Doda connectivity deficit

Doda district is not only hilly but also backward. Chandrabhaga or better known as Chenab River flows through it. As a mountainous region, there are innumerable nullahs and streams rushing down the steep gorges finally merging with Chenab and making it a mighty river, a roaring ocean during the rainy season. The district has very little land that is plain and the population is scattered over hills and hillocks. Evidently, connectivity is difficult and hazardous and we have motor accidents day in and day out. As such, development of the entire area is subject to dependable road connectivity. This means that a large number of bridges, small and big, have to be built to ensure connectivity. Movement of men and material is possible only when there are bridges over the nullahs and the river. With this necessity in mind, the Government planned as many as five important bridges in the region which would serve over 3.5 lakh people of various localities. Bridges proposed are Assar, Marsoo, Pul Doda, Shiva Dal and Thathri. Total amount estimated to be spent on their construction is close to 70 crore rupees.

Reports coming from reliable media sources are not very encouraging in regard to the completion of these vital bridges. In fact construction of none of the bridges has been brought to completion though work was started as early as 2005 on some of them. After a lapse of nearly six years and spending good deal of money, not one of the aforementioned bridges is functional. R&B Department is with the Chief Minister, and he has issued explicit instructions in the meetings of JKPCC that the task of bringing the construction to completion should be speeded up.

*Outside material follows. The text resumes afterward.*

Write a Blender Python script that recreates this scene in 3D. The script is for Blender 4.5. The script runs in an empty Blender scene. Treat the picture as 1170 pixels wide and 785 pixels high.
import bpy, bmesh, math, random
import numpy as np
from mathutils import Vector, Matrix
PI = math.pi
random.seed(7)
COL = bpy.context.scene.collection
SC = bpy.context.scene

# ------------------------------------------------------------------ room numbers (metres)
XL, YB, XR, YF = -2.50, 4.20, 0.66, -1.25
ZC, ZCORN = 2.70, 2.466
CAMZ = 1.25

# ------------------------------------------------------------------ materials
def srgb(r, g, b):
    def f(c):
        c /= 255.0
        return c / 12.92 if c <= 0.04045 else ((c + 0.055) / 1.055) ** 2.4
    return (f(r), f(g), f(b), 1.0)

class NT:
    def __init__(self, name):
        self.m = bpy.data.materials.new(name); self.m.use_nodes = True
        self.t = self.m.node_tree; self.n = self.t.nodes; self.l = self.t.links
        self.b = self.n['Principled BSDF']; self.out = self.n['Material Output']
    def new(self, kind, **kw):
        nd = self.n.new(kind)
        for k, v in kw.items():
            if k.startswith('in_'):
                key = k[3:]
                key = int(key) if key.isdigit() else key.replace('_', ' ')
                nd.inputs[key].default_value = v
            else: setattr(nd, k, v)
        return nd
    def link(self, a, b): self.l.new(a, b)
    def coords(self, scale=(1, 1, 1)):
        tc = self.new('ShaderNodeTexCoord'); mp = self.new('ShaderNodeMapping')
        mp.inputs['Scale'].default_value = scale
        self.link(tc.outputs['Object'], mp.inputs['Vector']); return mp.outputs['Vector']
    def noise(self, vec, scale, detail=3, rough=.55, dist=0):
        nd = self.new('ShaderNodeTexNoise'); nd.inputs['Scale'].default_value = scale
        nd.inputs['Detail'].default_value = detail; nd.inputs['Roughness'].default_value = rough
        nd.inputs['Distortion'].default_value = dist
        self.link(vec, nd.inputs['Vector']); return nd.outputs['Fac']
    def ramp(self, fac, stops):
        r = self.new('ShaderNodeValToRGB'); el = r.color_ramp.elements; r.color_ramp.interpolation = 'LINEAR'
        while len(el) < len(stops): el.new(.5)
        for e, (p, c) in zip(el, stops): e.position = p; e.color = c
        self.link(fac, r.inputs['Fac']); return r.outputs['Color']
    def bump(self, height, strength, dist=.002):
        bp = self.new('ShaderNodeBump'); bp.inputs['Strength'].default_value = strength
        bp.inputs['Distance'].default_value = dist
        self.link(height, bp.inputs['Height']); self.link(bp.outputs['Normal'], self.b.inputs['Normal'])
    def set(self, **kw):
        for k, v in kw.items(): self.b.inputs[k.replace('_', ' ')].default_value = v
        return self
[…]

It appears as if he too has become helpless in the face of lackadaisical attitude of functionaries at the helm of affairs. This is not at all satisfying. One fails to understand why such long delays happen in the construction of bridges when money and expertise are not lacking. Perhaps there is the lack of will to do or insensitivity towards the public good. It is inexplicable.

The most common reason given by responsible functionaries is that the contractor has failed to deliver and they bring all onuses to the doorsteps of the contractors. This is not acceptable. A contractor’s antecedents are fully scrutinized before the contract is signed. If the Government is not satisfied with the antecedents, no contract is to be signed. Does it mean that there has been favouritism at work meaning a contract is given to a company which does not have the technical proficiency and expertise but being a favoured one grabs the contract and after swindling a few crores of rupees leaves the work half way and is no more traceable. Normally this is the situation. It points to serious lapses on the part of the department concerned. The first and foremost thing to be scrutinized is the feasibility of the site and of the company which will undertake the project. If a certain company has failed to bring the project to completion, it should be dealt with according to rules; it has to be black listed. Nobody knows whether the department has ever thought of imposing punitive punishment on defaulting companies or not. An ordinary person will say that there has been a nexus between various agencies to swindle the money and leave the Government in lurch. The accusation may not be true but the Government should ensure not to give opportunity to observers to jump to the conclusion.

Bridges are of extraordinary importance to this hilly and backward region. If we want to improve the life of the people, connectivity is the first necessity. If a popular government is not able to provide connectivity to the backward region, it should not expect the people to be receptive to their approaches when votes are asked for. And that is the beauty of a democratic dispensation. People adjudge the governments and the parties by their performance and their assessment depends on what practical benefit has accrued to the masses during the tenure of a particular government. The Chief Minister himself is in charge of the department whose responsibility is to bring these bridges to completion. We know how serious he is and how sincerely he wants the development of the state but then there are bottlenecks. We want him to deal strongly and firmly with this recurring problem.

Tense Rajouri

It is the 6th day of curfew in Rajouri where communal tension flared up after a Bhairav procession brought out by the minority community was assaulted. There are accusations that a religious leader had whipped up communal passion in the course of his speech earlier. Whatever the background, the immediate thing to be done is to do all to bring the situation to normalcy. One fails to understand why the directive from the Speaker of LA of sending a ministerial team to Rajouri has not materialized so far. What ground situation do these ministers expect to be created to enable them to come to Rajouri? They are not going as royal visitors to play golf and want a hero’s reception. Rajouri is burning and they have to go there to doze off the flames. This State cannot afford communal disharmony. We have seen lot of bad days in last two decades and have suffered in more than one way. Thousands of families are put to great suffering and hundreds of thousands of youth are unemployed craving for two square meals. We have problems of economy, healthcare, education, and poverty. We are all geared to fight the evils of poverty, backwardness and deprivation. How on earth can we afford to forget all this and allow brute instincts within us to have the better part of us? The saner elements of Rajouri from both communities should meet forthwith and give a proof that they can rise above the conflict and tension and restore normal life. They should refuse the intervention of the ministerial team because the team has proved insensitive. They should resolve to keep the initiative in their hands and guide their respective communities. There is absolutely no alternative to living in peaceful coexistence. This is the motherland of us all to whatever faith, culture, and ethnicity we belong.